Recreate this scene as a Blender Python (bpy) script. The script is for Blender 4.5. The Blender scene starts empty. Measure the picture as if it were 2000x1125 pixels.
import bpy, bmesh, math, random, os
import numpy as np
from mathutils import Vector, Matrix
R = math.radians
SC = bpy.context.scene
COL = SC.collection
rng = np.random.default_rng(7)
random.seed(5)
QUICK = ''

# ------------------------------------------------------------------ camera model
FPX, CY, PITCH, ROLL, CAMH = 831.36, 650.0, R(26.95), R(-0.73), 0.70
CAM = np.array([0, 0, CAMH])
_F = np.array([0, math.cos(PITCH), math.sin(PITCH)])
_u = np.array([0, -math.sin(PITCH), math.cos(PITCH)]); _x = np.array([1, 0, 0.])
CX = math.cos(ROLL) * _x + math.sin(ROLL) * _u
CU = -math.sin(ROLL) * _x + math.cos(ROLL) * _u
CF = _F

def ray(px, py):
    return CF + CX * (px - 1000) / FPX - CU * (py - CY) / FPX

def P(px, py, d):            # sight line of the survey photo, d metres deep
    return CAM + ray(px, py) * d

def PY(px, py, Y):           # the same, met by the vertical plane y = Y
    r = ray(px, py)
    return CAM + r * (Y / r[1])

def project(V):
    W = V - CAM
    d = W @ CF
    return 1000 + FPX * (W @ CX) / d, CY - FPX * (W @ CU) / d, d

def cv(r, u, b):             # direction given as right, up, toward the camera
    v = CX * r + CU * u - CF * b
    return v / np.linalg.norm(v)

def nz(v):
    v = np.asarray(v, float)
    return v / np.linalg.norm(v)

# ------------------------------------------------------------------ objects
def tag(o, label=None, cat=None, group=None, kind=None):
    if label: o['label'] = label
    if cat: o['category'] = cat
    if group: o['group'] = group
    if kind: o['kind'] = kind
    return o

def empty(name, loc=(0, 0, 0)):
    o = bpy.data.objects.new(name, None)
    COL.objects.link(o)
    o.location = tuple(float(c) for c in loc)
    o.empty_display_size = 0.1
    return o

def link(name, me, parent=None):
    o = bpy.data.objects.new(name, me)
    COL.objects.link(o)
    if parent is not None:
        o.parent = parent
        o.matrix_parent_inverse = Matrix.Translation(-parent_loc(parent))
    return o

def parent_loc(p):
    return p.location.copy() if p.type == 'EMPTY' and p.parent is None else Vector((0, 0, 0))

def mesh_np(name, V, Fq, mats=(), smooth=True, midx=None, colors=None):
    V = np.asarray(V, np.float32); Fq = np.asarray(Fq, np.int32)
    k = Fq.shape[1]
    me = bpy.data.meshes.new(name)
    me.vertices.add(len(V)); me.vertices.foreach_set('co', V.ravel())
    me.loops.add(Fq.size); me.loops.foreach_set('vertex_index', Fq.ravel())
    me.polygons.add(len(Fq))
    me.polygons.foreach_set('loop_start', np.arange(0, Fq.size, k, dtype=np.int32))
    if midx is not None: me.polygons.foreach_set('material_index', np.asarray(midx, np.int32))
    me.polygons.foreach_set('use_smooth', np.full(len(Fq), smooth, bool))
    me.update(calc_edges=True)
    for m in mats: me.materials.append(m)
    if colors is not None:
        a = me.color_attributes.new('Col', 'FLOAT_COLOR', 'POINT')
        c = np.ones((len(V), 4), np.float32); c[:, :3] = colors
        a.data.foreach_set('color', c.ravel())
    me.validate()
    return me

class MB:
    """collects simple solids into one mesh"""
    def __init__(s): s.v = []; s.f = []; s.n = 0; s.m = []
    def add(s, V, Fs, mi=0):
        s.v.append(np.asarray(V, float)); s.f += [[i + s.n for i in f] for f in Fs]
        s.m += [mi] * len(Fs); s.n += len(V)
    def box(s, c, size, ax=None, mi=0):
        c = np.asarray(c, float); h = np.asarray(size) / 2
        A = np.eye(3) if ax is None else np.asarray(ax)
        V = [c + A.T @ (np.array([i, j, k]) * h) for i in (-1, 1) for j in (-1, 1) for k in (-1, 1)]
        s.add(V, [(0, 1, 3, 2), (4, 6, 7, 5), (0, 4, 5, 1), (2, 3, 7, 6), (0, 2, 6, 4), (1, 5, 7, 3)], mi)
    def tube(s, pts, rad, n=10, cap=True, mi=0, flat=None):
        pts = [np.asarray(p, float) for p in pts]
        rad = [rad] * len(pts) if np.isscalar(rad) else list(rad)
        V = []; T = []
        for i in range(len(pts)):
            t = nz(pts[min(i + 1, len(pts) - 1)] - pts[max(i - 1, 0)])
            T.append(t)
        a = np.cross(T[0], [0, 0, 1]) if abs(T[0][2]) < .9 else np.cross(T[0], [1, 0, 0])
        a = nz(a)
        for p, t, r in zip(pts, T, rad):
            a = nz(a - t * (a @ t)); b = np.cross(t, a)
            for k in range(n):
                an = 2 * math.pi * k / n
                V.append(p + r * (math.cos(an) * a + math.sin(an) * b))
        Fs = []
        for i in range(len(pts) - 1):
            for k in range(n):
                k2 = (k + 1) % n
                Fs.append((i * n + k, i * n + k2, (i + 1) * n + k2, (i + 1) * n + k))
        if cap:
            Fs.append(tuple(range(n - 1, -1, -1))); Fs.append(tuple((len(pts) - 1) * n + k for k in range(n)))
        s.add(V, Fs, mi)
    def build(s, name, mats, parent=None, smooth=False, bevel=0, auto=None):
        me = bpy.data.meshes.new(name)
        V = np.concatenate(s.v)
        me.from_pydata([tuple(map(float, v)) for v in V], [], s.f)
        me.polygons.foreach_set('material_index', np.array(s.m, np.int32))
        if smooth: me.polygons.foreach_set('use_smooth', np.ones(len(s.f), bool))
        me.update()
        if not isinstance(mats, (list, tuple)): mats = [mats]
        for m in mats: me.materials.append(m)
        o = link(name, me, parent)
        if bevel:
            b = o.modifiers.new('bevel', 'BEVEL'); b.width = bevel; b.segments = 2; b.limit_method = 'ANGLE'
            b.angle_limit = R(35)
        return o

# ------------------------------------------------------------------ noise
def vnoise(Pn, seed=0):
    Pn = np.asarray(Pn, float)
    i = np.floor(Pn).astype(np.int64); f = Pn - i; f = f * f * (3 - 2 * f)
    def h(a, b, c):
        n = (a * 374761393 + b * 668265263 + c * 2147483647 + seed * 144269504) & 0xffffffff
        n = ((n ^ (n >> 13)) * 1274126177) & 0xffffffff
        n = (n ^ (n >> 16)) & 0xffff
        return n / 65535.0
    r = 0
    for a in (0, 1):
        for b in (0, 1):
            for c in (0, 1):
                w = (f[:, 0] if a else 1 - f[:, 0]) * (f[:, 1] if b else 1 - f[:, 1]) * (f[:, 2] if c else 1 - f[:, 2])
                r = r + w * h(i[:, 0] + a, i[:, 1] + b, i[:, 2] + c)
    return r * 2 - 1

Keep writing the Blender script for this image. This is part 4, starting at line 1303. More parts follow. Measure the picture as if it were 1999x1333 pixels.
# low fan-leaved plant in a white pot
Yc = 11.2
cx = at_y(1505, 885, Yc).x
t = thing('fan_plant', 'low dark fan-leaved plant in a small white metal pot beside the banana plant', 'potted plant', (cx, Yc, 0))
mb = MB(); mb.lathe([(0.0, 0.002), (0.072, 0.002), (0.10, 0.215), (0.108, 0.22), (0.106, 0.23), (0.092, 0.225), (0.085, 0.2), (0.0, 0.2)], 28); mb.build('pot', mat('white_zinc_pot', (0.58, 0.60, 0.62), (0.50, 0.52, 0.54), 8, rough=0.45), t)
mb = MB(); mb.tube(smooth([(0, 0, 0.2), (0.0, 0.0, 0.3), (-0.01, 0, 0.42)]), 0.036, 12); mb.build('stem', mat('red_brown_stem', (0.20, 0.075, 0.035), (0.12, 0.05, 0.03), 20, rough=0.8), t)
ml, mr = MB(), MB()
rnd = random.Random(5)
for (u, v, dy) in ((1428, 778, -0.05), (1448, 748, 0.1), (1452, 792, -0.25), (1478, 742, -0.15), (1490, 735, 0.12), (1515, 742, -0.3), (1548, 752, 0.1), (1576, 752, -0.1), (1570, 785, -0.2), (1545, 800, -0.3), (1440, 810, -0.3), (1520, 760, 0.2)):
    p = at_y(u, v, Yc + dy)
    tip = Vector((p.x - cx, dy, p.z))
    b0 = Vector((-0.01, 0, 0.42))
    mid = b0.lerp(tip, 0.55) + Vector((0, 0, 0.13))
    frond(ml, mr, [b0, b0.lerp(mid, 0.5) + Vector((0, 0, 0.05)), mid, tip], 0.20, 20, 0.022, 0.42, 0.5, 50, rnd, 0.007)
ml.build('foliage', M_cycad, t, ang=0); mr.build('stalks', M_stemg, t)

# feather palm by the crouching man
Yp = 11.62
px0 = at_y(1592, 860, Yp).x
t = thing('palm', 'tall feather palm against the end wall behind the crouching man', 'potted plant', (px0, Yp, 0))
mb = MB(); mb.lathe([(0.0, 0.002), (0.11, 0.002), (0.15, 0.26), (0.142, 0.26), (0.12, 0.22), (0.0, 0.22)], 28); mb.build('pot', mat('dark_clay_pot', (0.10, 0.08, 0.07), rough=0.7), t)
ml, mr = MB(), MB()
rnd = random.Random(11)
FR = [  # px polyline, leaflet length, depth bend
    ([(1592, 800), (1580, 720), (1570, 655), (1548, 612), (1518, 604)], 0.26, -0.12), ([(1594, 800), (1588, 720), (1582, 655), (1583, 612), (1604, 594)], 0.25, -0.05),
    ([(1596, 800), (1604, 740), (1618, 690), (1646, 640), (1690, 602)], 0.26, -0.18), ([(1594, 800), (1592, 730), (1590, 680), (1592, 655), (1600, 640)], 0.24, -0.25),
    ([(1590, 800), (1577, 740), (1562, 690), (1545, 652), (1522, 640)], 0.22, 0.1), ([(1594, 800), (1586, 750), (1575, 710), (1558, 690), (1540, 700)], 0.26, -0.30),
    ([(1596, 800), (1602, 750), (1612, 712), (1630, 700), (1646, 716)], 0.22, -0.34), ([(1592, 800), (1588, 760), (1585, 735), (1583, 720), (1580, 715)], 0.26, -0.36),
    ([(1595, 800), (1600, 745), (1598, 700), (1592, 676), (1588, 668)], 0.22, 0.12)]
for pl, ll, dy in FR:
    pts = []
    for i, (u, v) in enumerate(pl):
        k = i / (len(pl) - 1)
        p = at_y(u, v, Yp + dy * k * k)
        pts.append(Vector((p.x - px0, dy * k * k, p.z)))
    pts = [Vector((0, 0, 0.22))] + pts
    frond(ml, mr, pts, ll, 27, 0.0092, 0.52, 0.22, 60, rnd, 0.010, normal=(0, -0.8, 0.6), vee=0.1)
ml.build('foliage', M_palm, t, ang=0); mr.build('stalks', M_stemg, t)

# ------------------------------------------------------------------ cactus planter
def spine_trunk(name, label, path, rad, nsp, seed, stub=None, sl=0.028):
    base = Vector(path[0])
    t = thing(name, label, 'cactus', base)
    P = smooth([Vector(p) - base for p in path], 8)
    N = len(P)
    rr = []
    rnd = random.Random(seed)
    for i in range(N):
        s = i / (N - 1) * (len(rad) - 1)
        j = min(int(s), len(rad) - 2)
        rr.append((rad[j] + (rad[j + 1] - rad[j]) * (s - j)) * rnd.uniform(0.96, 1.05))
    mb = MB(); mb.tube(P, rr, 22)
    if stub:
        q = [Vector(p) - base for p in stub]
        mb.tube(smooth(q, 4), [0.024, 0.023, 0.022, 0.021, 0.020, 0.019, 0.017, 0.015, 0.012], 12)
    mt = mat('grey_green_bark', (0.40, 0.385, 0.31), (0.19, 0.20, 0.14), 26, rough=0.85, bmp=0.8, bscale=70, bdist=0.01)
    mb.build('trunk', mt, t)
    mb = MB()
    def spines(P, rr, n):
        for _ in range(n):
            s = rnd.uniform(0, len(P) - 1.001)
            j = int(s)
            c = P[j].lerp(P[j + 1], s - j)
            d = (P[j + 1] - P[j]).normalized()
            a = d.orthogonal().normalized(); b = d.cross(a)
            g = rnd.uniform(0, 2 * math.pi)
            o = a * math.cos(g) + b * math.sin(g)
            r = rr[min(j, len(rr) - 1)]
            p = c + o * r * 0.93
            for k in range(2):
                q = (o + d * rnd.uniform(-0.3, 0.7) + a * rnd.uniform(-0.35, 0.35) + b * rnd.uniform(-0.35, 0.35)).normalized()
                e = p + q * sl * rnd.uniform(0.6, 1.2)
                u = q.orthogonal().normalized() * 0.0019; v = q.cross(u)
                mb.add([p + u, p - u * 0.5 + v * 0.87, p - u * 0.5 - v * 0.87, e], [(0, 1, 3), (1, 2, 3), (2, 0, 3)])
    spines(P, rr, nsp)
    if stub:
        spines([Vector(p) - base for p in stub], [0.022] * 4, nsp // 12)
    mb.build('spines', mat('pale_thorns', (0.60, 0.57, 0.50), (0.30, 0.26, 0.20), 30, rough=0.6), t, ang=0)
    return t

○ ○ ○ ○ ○

Stated task
Look through the entries and find each line that has the string "script". Copy those lines.

Output for this task
Recreate this scene as a Blender Python (bpy) script. The script is for Blender 4.5. The Blender scene starts empty. Measure the picture as if it were 2000x1125 pixels.
Keep writing the Blender script for this image. This is part 4, starting at line 1303. More parts follow. Measure the picture as if it were 1999x1333 pixels.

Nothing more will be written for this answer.